# [WORK TO BE COMPLETED]
Extract word for word the lines of the listing from its start to the line holding "PI = math.pi", both ends kept; pictures are not part of the copy.

# [DATA SECTION]
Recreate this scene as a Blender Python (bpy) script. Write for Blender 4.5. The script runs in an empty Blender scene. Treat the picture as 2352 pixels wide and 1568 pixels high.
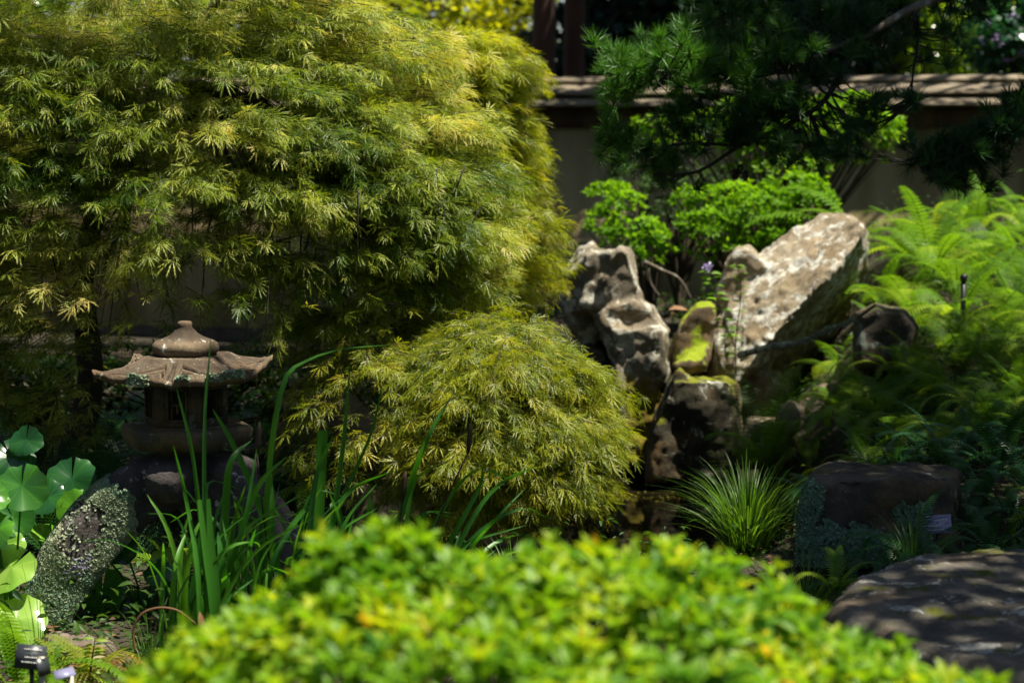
import bpy, bmesh, math, random
import numpy as np
from mathutils import Vector, Matrix, noise
rng = np.random.default_rng(7)
random.seed(7)
C = bpy.context.scene.collection
SC = bpy.context.scene
PI = math.pi

# ------------------------------------------------------------------ camera, world, sun, exposure
FP = 70 / 36 * 2352                       # focal length in units of the 2352-wide photograph
CAMZ = 2.0
PITCH = math.atan((784 - 300) / FP)
cam = bpy.data.cameras.new('camera'); camo = bpy.data.objects.new('camera', cam); C.objects.link(camo)
camo.location = (0, 0, CAMZ); camo.rotation_euler = (PI / 2 - PITCH, 0, 0)
cam.lens = 70; cam.sensor_width = 36; cam.clip_end = 500
cam.dof.use_dof = True; cam.dof.focus_distance = 7.3; cam.dof.aperture_fstop = 2.7
SC.camera = camo

SUN = Vector((0.34, -0.09, 0.93)).normalized()
world = bpy.data.worlds.new('World'); SC.world = world; world.use_nodes = True
wn = world.node_tree.nodes; wl = world.node_tree.links
sky = wn.new('ShaderNodeTexSky'); sky.sky_type = 'NISHITA'; sky.sun_disc = False
sky.sun_elevation = math.asin(SUN.z); sky.sun_rotation = math.atan2(SUN.x, SUN.y)
wn['Background'].inputs[1].default_value = 0.05
wl.new(sky.outputs[0], wn['Background'].inputs[0])
sl = bpy.data.lights.new('sun', 'SUN'); sl.energy = 5.0; sl.angle = math.radians(0.5); sl.color = (1, .93, .78)
so = bpy.data.objects.new('sun', sl); C.objects.link(so); so.rotation_euler = SUN.to_track_quat('Z', 'Y').to_euler()
SC.view_settings.view_transform = 'Standard'; SC.view_settings.look = 'None'; SC.view_settings.exposure = 1.2
SC.view_settings.gamma = 1
SC.cycles.max_bounces = 6; SC.cycles.diffuse_bounces = 3; SC.cycles.glossy_bounces = 3
SC.cycles.transmission_bounces = 4; SC.cycles.use_denoising = True
SC.cycles.caustics_reflective = False; SC.cycles.caustics_refractive = False

# ------------------------------------------------------------------ helpers
def at(px, py, Y):
    dy = math.cos(PITCH) * FP + math.sin(PITCH) * (784 - py)
    dz = -math.sin(PITCH) * FP + math.cos(PITCH) * (784 - py)
    t = Y / dy
    return Vector(((px - 1176) * t, Y, CAMZ + dz * t))
def S(Y): return Y / FP
def sstep(a, b, x):
    t = np.clip((x - a) / (b - a), 0, 1); return t * t * (3 - 2 * t)
def terrain(x, y):
    x = np.asarray(x, float); y = np.asarray(y, float)
    base = 0.28 + 0.03 * np.sin(x * 2.1) * np.cos(y * 1.3)
    base = base + sstep(11.8, 15, y) * sstep(-1.0, .6, x) * .42
    rb = sstep(.95, 2.1, x + .12 * (8 - y) * (y > 8)) * (0.12 + 0.12 * np.clip(y - 7.4, 0, 7))
    base = base + rb * (1 - .55 * sstep(12.5, 16, y))
    d = np.sqrt(((x - .3) / 1.25) ** 2 + ((y - 10.0) / 1.85) ** 2)
    d = d + .06 * np.sin(x * 5 + y * 3)
    k = 1 - sstep(.86, 1.15, d)
    return base * (1 - k) - .35 * k
def T(x, y): return float(terrain(x, y))

def tag(o, label=None, cat=None, group=None, kind=None):
    if label: o['label'] = label
    if cat: o['category'] = cat
    if group: o['group'] = group
    if kind: o['kind'] = kind
    return o
def empty(name, loc, label, cat, group=None):
    o = bpy.data.objects.new(name, None); C.objects.link(o); o.location = loc; o.empty_display_size = .1
    return tag(o, label, cat, group)
def link(name, me, parent=None, loc=None, mat=None):
    o = bpy.data.objects.new(name, me); C.objects.link(o)
    if mat and not me.materials: me.materials.append(mat)
    if parent: o.parent = parent
    if loc is not None: o.location = loc
    return o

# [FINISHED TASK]
Recreate this scene as a Blender Python (bpy) script. Write for Blender 4.5. The script runs in an empty Blender scene. Treat the picture as 2352 pixels wide and 1568 pixels high.
import bpy, bmesh, math, random
import numpy as np
from mathutils import Vector, Matrix, noise
rng = np.random.default_rng(7)
random.seed(7)
C = bpy.context.scene.collection
SC = bpy.context.scene
PI = math.pi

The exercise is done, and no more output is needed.